Convenience Store Woman is narrated by Keiko Furukura, who at thirty-six is a bit old to still be working a part-time job at a convenience store, yet she can’t imagine anything else. Keiko has never fit in, not since childhood. The world has never made sense to her until the convenience store employee manual told her exactly what to do and when. It is the perfect place for her. When she is at Hiiromachi Station Smile Mart, she knows her place in the world.

Keiko’s troubles all come from friends and family, those who encourage her to see a better job or ask her about her dating life. Her disinterest in marriage in children is an oddity that draws increasing scrutiny. Her solution to that is not exactly well thought out and brings with it a new set of expectations. Can Keiko free herself from the demands of the world and find happiness where she really belongs?

I enjoyed this book and came to like Keiko despite the dispassionate worldview that sets her apart from the rest of the world. To be honest, early in the book when she’s noting that a knife would silence her young nephew more quickly, I wondered if I had wandered into a Natsuo Kirino noir novel. Not that I would mind, I love Natsuo Kirino. However, this is a different kind of noir, that of the misfit in a rigid world, a woman who has no desire for the badges of womanhood–marriage and children and is simply tired of coming up with reasons for being who she is.

Can someone be self-actualized as a convenience store clerk?

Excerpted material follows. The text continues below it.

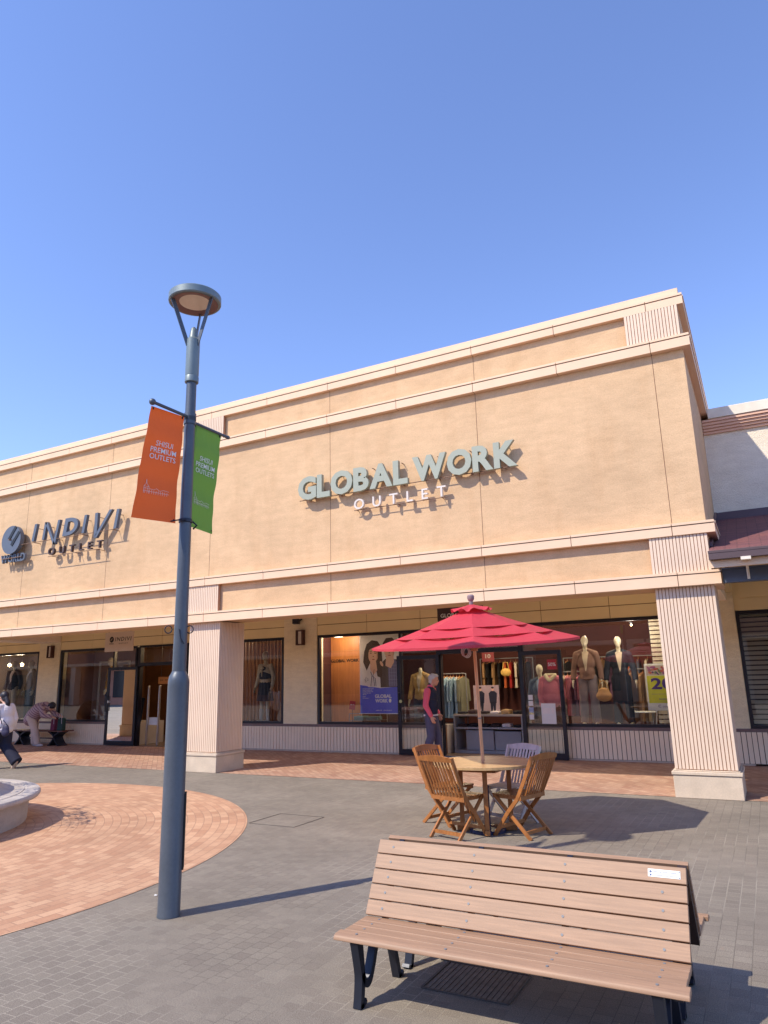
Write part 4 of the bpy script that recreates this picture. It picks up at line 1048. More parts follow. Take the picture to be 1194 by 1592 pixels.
# --- walker at the left edge
t = thing('person', 'long-haired person in white sweater and wide navy trousers striding out of the left edge', 'person', (-14.58, 9.95, 0))
F = Fig(t, -14.58, 9.95, (-1, -.18)); P = F.P; hr = head_rot(F.f+Vector((0, .25, 0))); hc = P(.08, 0, 1.47)
b = MB(); add_head(b, hc, hr); b.limb([P(.05, 0, 1.40), P(.02, 0, 1.31)], [.048, .055], 16); b.ell(P(.02, 0, 1.14), (.10, .14, .20), F.rot()); b.ell(P(0, 0, .86), (.11, .15, .14), F.rot())
arms = {-1: [P(.02, -.165, 1.26), P(-.05, -.22, 1.01), P(.02, -.25, .82)], 1: [P(.02, .165, 1.26), P(.08, .20, 1.02), P(.24, .18, .90)]}
for s_, a in arms.items(): b.limb(a, [.045, .036, .025]); add_hand(b, a[2], a[2]-a[1], F.l*(-s_), F.f, .7, .93)
legs = {-1: [P(0, -.08, .83), P(.0, -.09, .46), P(-.33, -.09, .14)], 1: [P(0, .08, .83), P(.16, .09, .46), P(.24, .09, .08)]}
for s_, a in legs.items(): b.limb(a, [.08, .052, .036])
bd = b.build('body', M_skin2, t); remesh(bd, .007); face(hc, hr, bd)
b = MB(); W_ = lambda f, l, u: hc+hr @ Vector((f, l, u)); b.ell(W_(-.02, 0, .03), (.102, .088, .098), hr); b.ell(W_(-.06, 0, -.04), (.06, .07, .06), hr)
b.limb([W_(-.10, 0, -.02), W_(-.15, -.01, -.12), W_(-.13, -.02, -.26), W_(-.12, -.02, -.33)], [.045, .05, .045, .02]); remesh(b.build('hair', mat('hair_black', srgb(30, 26, 36), .5, .1, 40, .3, 200), t), .008)
b = MB(); b.ell(P(.0, 0, 1.14), (.155, .20, .20), F.rot()); b.ell(P(-.02, 0, .93), (.17, .205, .20), F.rot()); b.ell(P(-.02, 0, .80), (.165, .195, .10), F.rot()); b.limb([P(.0, -.13, 1.27), P(.0, .13, 1.27)], [.065, .065])
for s_, a in arms.items(): b.limb([a[0], a[1], a[1].lerp(a[2], .92)], [.078, .072, .052], 16)
remesh(b.build('sweater', mat('sweater_white', srgb(224, 216, 216), .9, .04, 10, .4, 30), t), .010)
b = MB()
for s_, a in legs.items(): b.limb([a[0], a[1], a[2]+(a[2]-a[1]).normalized()*.02], [.125, .115, .118], 16, hem=True)
b.ell(P(0, 0, .82), (.14, .17, .12), F.rot()); remesh(b.build('trousers', mat('trousers_navy', srgb(28, 30, 52), .85, .1, 8, .4, 20), t), .010)
for s_, a in legs.items():
    b = MB(); q = Vector((a[2].x, a[2].y, 0))
    if s_ == -1: rt = Matrix.Rotation(R(0), 3, 'X'); dd = (F.f*.55+Vector((0,0,-.83))).normalized(); rr3 = head_rot(dd, F.f); b.ell(a[2]+dd*.085, (.13, .048, .046), rr3)
    else: b.ell(q+F.f*.06+Vector((0,0,.045)), (.13, .046, .042), F.rot()); b.ell(q+Vector((0,0,.06)), (.055, .044, .05), F.rot())
    remesh(b.build('shoe', mat('shoe_beige', srgb(190, 165, 145), .7), t), .008)
t = thing('shoulder_bag', 'dark navy shoulder bag at the hip of the striding person in the white sweater', 'bag', (-14.18, 9.75, .8))
b = MB(); b.ell(P(-.22, .17, .80), (.085, .05, .12), F.rot()); b.ell(P(-.22, .17, .75), (.10, .055, .09), F.rot()); remesh(b.build('bag_body', mat('bag_navy', srgb(44, 40, 70), .6, .1, 8, .3, 30), t), .010)
b = MB(); b.tube([P(-.14, .20, .92), P(-.06, .21, 1.10), P(.0, .17, 1.33), P(.05, .10, 1.20), P(-.1, .14, 1.0), P(-.26, .20, .92)], .010, 6); b.build('strap', MATS['bag_navy'], t)

# --- person bending over the far bench
t = thing('person', 'dark-haired person in a pink-grey striped padded jacket bending over the far bench', 'person', (-18.85, 13.9, 0))
F = Fig(t, -18.85, 13.88, (1, .2)); P = F.P; hr = head_rot(F.f*.35+Vector((0, 0, -1)), F.f); hc = P(.46, 0, 1.10)
b = MB(); add_head(b, hc, hr); b.limb([P(.42, 0, 1.14), P(.30, 0, 1.13)], [.05, .058], 16)
b.limb([P(-.16, 0, .80), P(.0, 0, 1.0), P(.24, 0, 1.10)], [.13, .13, .12])
arms = {-1: [P(.27, -.17, 1.08), P(.38, -.21, .86), P(.62, -.14, .82)], 1: [P(.27, .17, 1.08), P(.42, .20, .87), P(.66, .13, .84)]}
for s_, a in arms.items(): b.limb(a, [.045, .036, .026]); add_hand(b, a[2], a[2]-a[1], Vector((0,0,-1)), F.l*(-s_), .7, .95)
legs = {-1: [P(-.16, -.09, .80), P(.06, -.11, .44), P(.17, -.11, .09)], 1: [P(-.18, .09, .80), P(-.16, .09, .44), P(-.14, .09, .08)]}
for s_, a in legs.items(): b.limb(a, [.085, .055, .038])
bd = b.build('body', M_skin2, t); remesh(bd, .007); face(hc, hr, bd)
b = MB(); W_ = lambda f, l, u: hc+hr @ Vector((f, l, u)); b.ell(W_(-.02, 0, .03), (.105, .090, .105), hr); b.ell(W_(-.05, 0, -.05), (.06, .072, .06), hr); remesh(b.build('hair', MATS['hair_black'], t), .008)
# padded jacket with pink stripes following the body axis
mt, n, bb_ = base_mat('jacket_stripes'); v = tc(n, 'Object', rot=(0, R(52), 0)); wv = n.nodes.new('ShaderNodeTexWave'); wv.bands_direction = 'X'; wv.inputs['Scale'].default_value = 5.2; wv.inputs['Distortion'].default_value = .6; n.links.new(v, wv.inputs[0])
n.links.new(ramp(n, wv.outputs['Fac'], [(.55, srgb(176, 150, 150)), (.8, srgb(120, 92, 112))]), bb_.inputs['Base Color']); bb_.inputs['Roughness'].default_value = .6; bump(n, bb_, wv.outputs['Fac'], -.6, .02)
b = MB(); b.limb([P(-.26, 0, .74), P(-.14, 0, .86), P(.04, 0, 1.02), P(.24, 0, 1.08)], [.18, .205, .20, .165], 20); b.limb([P(.22, -.13, 1.10), P(.22, .13, 1.10)], [.085, .085]); b.ell(P(-.20, 0, .72), (.19, .20, .12), F.rot())
for s_, a in arms.items(): b.limb([a[0], a[1], a[1].lerp(a[2], .85)], [.088, .078, .058], 16)
b.limb([P(.30, 0, 1.12), P(.36, 0, 1.13)], [.085, .075]); remesh(b.build('jacket', mt, t), .012)
b = MB()
for s_, a in legs.items(): b.limb([a[0], a[1], a[2]+Vector((0,0,-.02))], [.125, .095, .080], 16, hem=True)
remesh(b.build('trousers', mat('trousers_beige', srgb(206, 186, 172), .85, .05, 8, .4, 20), t), .010)
for s_, a in legs.items():
    b = MB(); q = Vector((a[2].x, a[2].y, 0)); b.ell(q+F.f*.06+Vector((0,0,.045)), (.135, .05, .043), F.rot()); b.ell(q+Vector((0,0,.06)), (.06, .046, .05), F.rot()); remesh(b.build('shoe', mat('shoe_grey', srgb(196, 190, 190), .7), t), .008)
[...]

Can someone love a store and a routine more than people? Why not?

On the other hand, Keiko represents the nearly perfect corporate citizen who pledges her loyalty and life to her work, investing herself in all tasks no matter how menial. Shouldn’t we be glad, then, that people annoy her by trying to direct her passion to her personal life?

I think Keiko is the only one who knows the answer to that.

I received an e-galley of Convenience Store Woman from the publisher through Edelweiss.